IDR plan monthly payments are based on income, family size, and state of residence. Therefore, the Education Department has a recertification process, a yearly requirement for borrowers enrolled in an IDR plan to update their information to recalculate their monthly payments. The IDR recertification deadline is one year after a borrower starts or renews an IDR plan.
However, the Education Department’s memo gave student loan servicers guidance that explicitly bars student loan borrowers who enrolled in an IDR plan and are making payments on those loans from recertifying in the next 3 months. The applications for recertification are not available on the Ed Department website at the moment. According to The New York Times, that’s not something you need to worry about as “loan servicers have been instructed to push back those [recertifcation] deadlines on a month-by-month basis, and will be in touch with borrowers when they receive more clarity from the Education Department.”
What Will Education Department Do Now With PSLF And Income-Driven Repayment Plans?
Industry experts expect that the Education Department will make at least some IDR plans—particularly Income-Based Repayment (IBR)— available again soon.
Scott Buchanan, the executive director of the Student Loan Servicing Alliance, expects IBR applications to be restored “as soon as practical,” according to The New York Times. The IBR plan was established by Congress in 2007 through the College Cost Reduction and Access Act and became available to borrowers in 2009. In contrast, SAVE was introduced by the Department of Education under regulatory authority.

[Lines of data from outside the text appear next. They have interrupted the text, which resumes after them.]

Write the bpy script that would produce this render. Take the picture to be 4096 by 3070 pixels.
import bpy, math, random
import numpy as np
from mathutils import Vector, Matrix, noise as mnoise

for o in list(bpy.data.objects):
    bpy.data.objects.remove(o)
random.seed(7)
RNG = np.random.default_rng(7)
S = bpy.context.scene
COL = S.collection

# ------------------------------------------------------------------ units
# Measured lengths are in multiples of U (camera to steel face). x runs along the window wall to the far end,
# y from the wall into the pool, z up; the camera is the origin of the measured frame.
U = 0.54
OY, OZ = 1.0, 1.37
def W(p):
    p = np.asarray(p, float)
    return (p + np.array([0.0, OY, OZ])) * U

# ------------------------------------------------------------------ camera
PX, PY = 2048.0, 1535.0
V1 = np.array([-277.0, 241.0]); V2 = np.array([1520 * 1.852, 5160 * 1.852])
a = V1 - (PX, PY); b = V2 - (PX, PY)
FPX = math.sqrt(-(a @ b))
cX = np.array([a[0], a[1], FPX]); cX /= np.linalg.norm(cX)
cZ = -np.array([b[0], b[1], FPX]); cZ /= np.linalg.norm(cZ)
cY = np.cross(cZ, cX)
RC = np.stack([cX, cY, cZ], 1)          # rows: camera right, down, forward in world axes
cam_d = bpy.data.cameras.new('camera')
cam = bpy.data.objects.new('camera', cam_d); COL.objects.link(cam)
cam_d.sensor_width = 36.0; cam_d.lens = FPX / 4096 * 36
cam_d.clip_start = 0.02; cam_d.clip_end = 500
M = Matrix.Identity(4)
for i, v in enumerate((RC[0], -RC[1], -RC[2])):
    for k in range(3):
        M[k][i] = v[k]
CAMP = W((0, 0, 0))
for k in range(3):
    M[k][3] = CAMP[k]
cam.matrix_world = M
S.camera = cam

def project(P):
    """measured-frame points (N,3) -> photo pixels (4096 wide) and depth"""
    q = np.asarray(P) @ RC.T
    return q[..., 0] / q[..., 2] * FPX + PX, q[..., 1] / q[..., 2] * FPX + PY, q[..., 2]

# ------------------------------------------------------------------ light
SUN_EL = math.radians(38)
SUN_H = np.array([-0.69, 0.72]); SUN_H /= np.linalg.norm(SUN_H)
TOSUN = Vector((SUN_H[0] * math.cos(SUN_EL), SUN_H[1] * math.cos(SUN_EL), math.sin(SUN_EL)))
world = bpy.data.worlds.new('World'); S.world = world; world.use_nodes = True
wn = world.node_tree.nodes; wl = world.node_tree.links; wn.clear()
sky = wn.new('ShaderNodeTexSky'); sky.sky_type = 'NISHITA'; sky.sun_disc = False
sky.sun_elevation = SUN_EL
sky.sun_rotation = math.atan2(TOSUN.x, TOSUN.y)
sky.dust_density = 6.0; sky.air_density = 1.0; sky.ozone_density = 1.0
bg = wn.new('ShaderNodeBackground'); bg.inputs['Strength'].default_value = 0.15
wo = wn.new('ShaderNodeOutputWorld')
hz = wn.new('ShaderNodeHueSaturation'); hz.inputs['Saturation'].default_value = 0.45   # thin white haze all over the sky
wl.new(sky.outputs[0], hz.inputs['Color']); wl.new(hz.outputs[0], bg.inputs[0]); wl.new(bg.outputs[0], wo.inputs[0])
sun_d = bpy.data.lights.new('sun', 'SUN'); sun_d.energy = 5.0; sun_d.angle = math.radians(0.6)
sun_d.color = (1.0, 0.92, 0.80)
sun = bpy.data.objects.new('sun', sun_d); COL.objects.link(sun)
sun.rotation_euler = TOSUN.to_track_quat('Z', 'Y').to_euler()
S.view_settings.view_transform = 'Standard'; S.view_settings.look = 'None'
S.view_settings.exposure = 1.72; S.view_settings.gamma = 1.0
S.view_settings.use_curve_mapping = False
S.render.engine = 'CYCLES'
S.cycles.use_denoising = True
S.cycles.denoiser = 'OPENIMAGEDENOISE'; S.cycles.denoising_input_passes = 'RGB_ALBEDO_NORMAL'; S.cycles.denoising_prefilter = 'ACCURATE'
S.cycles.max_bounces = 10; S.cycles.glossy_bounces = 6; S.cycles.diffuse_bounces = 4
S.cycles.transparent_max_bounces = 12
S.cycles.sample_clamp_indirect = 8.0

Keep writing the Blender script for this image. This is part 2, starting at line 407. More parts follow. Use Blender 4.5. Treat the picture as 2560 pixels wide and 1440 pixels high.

This legal distinction could allow IBR applications to resume despite the court ruling.
While borrowers already enrolled in these plans can continue making payments, no new applications are being processed. This means that those seeking PSLF who aren’t already in an eligible repayment plan are temporarily stuck and must await further guidance from the Education Department.
President Donald Trump’s nominee to head the Education Department, Linda McMahon, was confirmed by the Senate on Monday. During her committee hearing and written testimony, McMahon affirmed that she would uphold the PSLF program, even if pressured by the White House’s newly formed Department of Government Efficiency to dismantle it. McMahon’s words offer hope for PSLF, but student loan borrowers should temper that hope, knowing that promises made during confirmation hearings don’t always translate into reality.
The Upshot On Education Department Impact On PSLF
- PSLF has not been eliminated, but the halt of IDR applications prevents some borrowers from progressing toward forgiveness.
- SAVE borrowers are particularly affected since their payments are paused, which means they are not making qualifying PSLF payments.
- Existing PSLF participants already enrolled in a non-SAVE IDR plan can continue toward forgiveness.
- The situation remains fluid, and some IDR plans (such as IBR) may be restored soon enabling new PSLF enrollment.
PSLF is still available. However, the inability to enroll in an IDR plan, due to the Education Department’s guidance, has made it temporarily inaccessible to many borrowers not already in qualifying repayment plans.